Last summer, the great Heather Digby Parton dug even deeper into this Republican muck on racism. In addition to her terrific research and analysis, this quote sums up the matter quite well:
Even the trolls know that many millions of people who used to vote for Democrats switched parties after the various civil rights acts were passed in the '60s under a Democratic majority. While they deny there was ever such a thing as the "Southern Strategy," and pretend that racist appeals for votes never happened, that's also a documented fact and they know that too.
But just because conservatives are clearly playing games, it doesn't lessen the insult to African Americans when they make these inane claims. After all, if Democrats are the "real racists," then 95 percent are [sic] African Americans must be very dumb indeed.

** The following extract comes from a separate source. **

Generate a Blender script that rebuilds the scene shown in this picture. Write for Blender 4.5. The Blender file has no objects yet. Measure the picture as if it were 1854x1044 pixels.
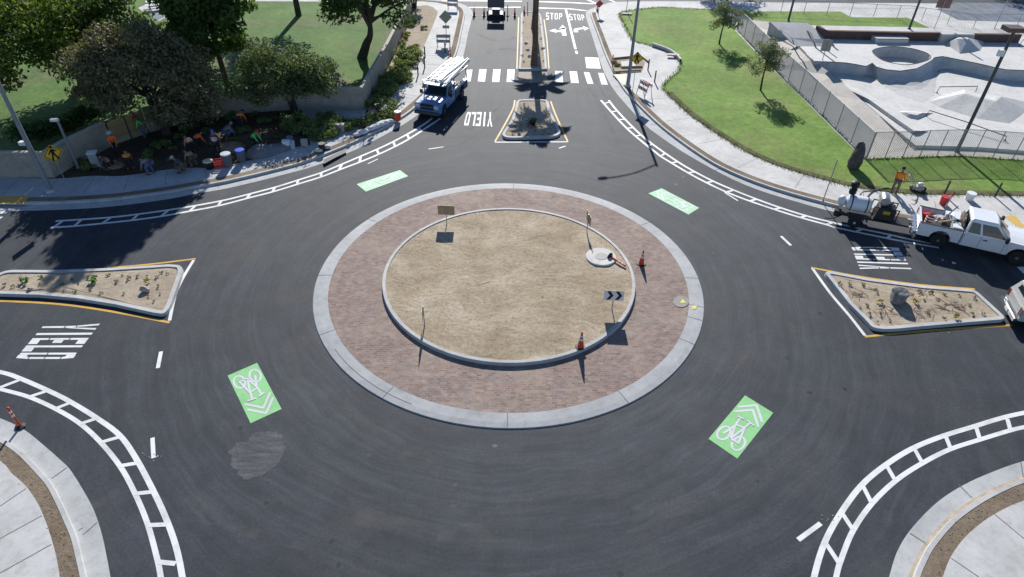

Without question, if I were alive in 1870 I'd have been a Republican, and I suspect most progressives feel the same. Then, the Republicans were the good guys--because they were progressives, and the Democrats were the conservatives. If Republicans tomorrow suddenly espoused the ideals we progressives hold dear, and Democrats in turn embraced conservative ones, I'd become a Republican in a heartbeat. I'm not a progressive because I'm a Democrat, I'm a Democrat because I'm a progressive. You'd think Jeffrey Lord would understand this.
In fact, I'm sure he does. But he's just trying to confuse the issue and distract from the real one, which is whether Democrats or Republicans today are doing more to fight for racial justice and equality. Let's be clear that Democrats could do better--all of us, as individuals, could probably do better.
Beyond that truth, we must push back against the constant lies issued by Republicans en masse--and this goes beyond Jeffrey Lord or even Trump--about the KKK, racism, and progressives. They lie about the past in order to stop our country from moving in a more progressive direction going forward.